And those actually seem to beat the listArray variant. I really don't know what's up with that. listArray must be doing some surprising extra amount of work. Oh well.

In the end, I don't actually know what's leading to these small performance differences. But none of them are significant in comparison to actually using an efficient algorithm.

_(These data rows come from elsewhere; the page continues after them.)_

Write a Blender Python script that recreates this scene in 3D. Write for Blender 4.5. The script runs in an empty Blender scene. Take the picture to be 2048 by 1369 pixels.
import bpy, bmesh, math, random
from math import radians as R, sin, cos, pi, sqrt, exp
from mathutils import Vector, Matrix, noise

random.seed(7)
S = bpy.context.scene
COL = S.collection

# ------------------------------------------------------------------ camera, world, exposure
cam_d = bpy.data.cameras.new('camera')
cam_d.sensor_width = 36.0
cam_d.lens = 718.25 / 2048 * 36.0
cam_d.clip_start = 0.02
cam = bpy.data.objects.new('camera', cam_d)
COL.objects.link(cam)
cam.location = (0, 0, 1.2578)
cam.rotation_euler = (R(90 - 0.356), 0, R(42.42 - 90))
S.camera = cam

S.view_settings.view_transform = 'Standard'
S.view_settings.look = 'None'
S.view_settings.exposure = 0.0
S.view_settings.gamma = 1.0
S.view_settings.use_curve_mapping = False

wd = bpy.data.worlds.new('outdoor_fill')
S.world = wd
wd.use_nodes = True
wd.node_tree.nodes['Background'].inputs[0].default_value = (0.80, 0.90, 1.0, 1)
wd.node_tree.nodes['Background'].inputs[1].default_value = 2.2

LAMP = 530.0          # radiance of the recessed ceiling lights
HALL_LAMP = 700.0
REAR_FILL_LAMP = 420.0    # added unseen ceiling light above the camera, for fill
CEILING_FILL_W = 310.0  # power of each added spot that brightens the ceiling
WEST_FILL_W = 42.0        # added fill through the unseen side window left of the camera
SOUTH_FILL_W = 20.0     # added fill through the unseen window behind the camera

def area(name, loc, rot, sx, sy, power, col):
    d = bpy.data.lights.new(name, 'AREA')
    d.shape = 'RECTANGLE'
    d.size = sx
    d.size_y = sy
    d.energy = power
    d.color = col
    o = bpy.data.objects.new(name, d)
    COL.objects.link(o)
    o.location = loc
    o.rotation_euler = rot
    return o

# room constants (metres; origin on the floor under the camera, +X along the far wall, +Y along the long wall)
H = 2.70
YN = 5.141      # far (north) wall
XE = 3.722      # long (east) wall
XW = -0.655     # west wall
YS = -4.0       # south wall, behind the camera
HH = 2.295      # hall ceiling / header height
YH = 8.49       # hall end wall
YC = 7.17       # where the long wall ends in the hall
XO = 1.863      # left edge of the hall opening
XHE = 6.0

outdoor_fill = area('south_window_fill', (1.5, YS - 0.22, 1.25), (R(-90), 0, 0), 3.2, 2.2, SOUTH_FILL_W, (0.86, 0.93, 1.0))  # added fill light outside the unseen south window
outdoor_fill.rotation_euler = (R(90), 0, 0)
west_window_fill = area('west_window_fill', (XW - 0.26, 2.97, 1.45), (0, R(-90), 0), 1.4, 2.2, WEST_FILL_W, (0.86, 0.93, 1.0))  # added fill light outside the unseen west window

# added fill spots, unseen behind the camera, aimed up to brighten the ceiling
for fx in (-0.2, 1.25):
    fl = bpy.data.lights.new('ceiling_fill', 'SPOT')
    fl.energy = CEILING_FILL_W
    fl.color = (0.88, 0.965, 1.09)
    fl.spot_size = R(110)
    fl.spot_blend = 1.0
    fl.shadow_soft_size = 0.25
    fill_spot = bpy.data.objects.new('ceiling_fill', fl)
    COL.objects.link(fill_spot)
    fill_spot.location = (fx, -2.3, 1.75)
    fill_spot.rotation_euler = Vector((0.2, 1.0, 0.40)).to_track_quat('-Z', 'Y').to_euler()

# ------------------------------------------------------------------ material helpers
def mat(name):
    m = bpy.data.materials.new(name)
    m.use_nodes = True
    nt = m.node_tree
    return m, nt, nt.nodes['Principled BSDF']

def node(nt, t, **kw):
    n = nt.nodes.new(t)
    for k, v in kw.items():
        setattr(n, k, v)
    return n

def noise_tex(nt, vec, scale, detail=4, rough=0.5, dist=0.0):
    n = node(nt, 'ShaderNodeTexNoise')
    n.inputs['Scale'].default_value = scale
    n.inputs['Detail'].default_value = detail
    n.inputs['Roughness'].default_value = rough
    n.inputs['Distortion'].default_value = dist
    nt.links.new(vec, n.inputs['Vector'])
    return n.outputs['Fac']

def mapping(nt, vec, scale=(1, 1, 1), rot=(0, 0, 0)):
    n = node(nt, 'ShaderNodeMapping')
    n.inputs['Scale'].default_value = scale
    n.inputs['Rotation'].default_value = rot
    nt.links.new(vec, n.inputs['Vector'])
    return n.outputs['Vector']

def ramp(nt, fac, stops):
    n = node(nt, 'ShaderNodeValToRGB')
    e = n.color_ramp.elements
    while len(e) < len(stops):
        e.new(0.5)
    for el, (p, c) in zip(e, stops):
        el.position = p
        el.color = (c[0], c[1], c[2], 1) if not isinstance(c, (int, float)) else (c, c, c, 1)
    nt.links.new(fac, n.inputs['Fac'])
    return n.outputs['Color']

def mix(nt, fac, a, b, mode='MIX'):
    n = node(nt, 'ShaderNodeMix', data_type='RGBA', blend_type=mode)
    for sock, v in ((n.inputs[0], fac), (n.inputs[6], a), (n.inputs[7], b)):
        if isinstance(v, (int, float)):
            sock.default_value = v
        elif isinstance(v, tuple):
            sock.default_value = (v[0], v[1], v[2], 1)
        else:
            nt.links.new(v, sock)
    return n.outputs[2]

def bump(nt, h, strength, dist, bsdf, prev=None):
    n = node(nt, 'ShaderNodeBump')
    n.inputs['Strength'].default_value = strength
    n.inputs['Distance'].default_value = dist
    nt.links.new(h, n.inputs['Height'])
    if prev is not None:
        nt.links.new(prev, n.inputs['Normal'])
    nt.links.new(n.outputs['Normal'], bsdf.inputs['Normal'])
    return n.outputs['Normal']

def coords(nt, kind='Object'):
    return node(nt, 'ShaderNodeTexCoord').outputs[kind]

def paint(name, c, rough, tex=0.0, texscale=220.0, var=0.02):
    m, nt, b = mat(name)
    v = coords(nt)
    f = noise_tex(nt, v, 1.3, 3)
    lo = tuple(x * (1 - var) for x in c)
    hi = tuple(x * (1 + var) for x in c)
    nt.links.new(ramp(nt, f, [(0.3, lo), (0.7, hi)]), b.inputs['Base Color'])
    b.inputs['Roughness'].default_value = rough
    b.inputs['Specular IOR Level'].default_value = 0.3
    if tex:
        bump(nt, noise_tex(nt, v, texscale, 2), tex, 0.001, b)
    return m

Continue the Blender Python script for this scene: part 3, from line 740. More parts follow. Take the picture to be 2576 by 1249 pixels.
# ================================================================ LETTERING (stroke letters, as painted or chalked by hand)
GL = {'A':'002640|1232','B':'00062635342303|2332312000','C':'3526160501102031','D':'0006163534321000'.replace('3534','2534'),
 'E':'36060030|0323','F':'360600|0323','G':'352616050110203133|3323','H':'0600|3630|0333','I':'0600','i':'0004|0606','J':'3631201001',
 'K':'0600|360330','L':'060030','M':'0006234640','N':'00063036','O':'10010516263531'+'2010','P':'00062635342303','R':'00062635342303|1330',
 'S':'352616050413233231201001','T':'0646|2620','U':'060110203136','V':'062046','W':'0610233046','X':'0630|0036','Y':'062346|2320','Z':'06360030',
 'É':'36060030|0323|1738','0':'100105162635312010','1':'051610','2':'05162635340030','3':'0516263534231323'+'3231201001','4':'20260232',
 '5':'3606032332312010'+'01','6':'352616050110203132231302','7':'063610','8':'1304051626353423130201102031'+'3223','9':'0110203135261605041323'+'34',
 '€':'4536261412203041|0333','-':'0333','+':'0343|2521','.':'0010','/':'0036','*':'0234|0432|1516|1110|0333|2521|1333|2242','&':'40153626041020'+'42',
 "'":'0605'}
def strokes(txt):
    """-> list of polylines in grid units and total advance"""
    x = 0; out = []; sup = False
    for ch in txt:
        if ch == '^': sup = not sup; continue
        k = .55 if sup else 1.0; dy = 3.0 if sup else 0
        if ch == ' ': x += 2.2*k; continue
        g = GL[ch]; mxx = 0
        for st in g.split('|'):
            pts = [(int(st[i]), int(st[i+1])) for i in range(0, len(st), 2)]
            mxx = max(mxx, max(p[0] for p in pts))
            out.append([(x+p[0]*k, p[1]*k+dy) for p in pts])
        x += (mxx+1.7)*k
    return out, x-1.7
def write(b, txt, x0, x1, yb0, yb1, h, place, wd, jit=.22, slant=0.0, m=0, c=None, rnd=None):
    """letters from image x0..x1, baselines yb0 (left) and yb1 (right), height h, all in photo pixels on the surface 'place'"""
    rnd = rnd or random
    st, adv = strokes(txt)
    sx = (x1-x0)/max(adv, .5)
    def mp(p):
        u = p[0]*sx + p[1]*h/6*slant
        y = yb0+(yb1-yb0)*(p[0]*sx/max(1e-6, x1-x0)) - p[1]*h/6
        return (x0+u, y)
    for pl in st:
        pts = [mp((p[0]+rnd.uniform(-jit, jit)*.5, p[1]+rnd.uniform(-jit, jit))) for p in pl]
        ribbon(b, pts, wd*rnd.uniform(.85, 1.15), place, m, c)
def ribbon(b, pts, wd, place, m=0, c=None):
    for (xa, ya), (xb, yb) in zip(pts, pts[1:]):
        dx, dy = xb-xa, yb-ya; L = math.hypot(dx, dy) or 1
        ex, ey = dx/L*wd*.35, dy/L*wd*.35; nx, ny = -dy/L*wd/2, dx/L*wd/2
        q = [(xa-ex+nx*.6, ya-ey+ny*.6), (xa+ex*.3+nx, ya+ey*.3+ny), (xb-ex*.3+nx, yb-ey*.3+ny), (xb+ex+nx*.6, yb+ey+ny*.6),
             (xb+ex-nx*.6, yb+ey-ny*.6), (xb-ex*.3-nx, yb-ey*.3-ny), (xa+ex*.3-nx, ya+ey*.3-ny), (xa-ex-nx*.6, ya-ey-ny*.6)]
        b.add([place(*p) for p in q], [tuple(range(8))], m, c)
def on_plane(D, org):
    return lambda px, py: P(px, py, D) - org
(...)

Full code, for your perusal:

{-# LANGUAGE ScopedTypeVariables #-}
module Main where

import Data.Array
import Data.Array.ST
import Data.Array.Unsafe
import Control.Monad.ST
import Data.Array.IO
import GHC.IO.Unsafe
import Control.Monad
import Criterion.Main


memoST
    :: forall a b. (Ix a)
    => (a, a)
    -> ((a -> b) -> a -> b)
    -> a -> b
memoST r f = (runSTArray compute !)
  where
    compute :: ST s (STArray s a b)
    compute = do
        arr <- newArray_ r
        forM_ (range r) $ \i -> do
            writeArray arr i $ f (memoST r f) i
        return arr

memoMArray
    :: forall a b. (Ix a)
    => (a, a)
    -> ((a -> b) -> a -> b)
    -> a -> b
memoMArray r f = (unsafePerformIO compute !)
  where
    compute :: IO (Array a b)
    compute = do
        arr <- newArray_ r :: IO (IOArray a b)
        forM_ (range r) $ \i -> do
            writeArray arr i $ f (memoMArray r f) i
        freeze arr




memoArray
    :: forall a b. (Ix a)
    => (a, a)
    -> ((a -> b) -> a -> b)
    -> a -> b
memoArray r f = fetch
  where
    fetch n = arr ! n
    arr = listArray r $ map (f fetch) (range r)




memoST'
    :: forall a b. (Ix a)
    => (a, a)
    -> ((a -> b) -> a -> b)
    -> a -> b
memoST' r f = fetch
  where
    fetch n =  arr ! n

    arr = runSTArray compute

    compute :: ST s (STArray s a b)
    compute = do
        a <- newArray_ r
        forM_ (range r) $ \i -> do
            writeArray a i $ f fetch i
        return a

memoMArray'
    :: forall a b. (Ix a)
    => (a, a)
    -> ((a -> b) -> a -> b)
    -> a -> b
memoMArray' r f = fetch
  where
    fetch n = arr ! n

    arr = unsafePerformIO compute

    compute :: IO (Array a b)
    compute = do
        a <- newArray_ r :: IO (IOArray a b)
        forM_ (range r) $ \i -> do
            writeArray a i $ f fetch i
        freeze a


weird :: (Int -> Int) -> Int -> Int
weird _ 0 = 0
weird _ 1 = 0
weird f i = f (i `div` 2) + f (i - 1) + 1

stweird :: Int -> Int
stweird n = memoST (0, n) weird n

marrayweird :: Int -> Int
marrayweird n = memoMArray (0, n) weird n

arrayweird :: Int -> Int
arrayweird n = memoArray (0, n) weird n

stweird' :: Int -> Int
stweird' n = memoST' (0, n) weird n

marrayweird' :: Int -> Int
marrayweird' n = memoMArray' (0, n) weird n

main :: IO()
main = do
    let rounds = 5000
    print $ stweird rounds
    print $ marrayweird rounds
    print $ arrayweird rounds
    print $ stweird' rounds
    print $ marrayweird' rounds
    putStrLn ""

    defaultMain
       [ bench "stweird" $ whnf stweird rounds
       , bench "marrayweird" $ whnf marrayweird rounds
       , bench "arrayweird" $ whnf arrayweird rounds
       , bench "stweird'" $ whnf stweird' rounds
       , bench "marrayweird'" $ whnf marrayweird' rounds
       ]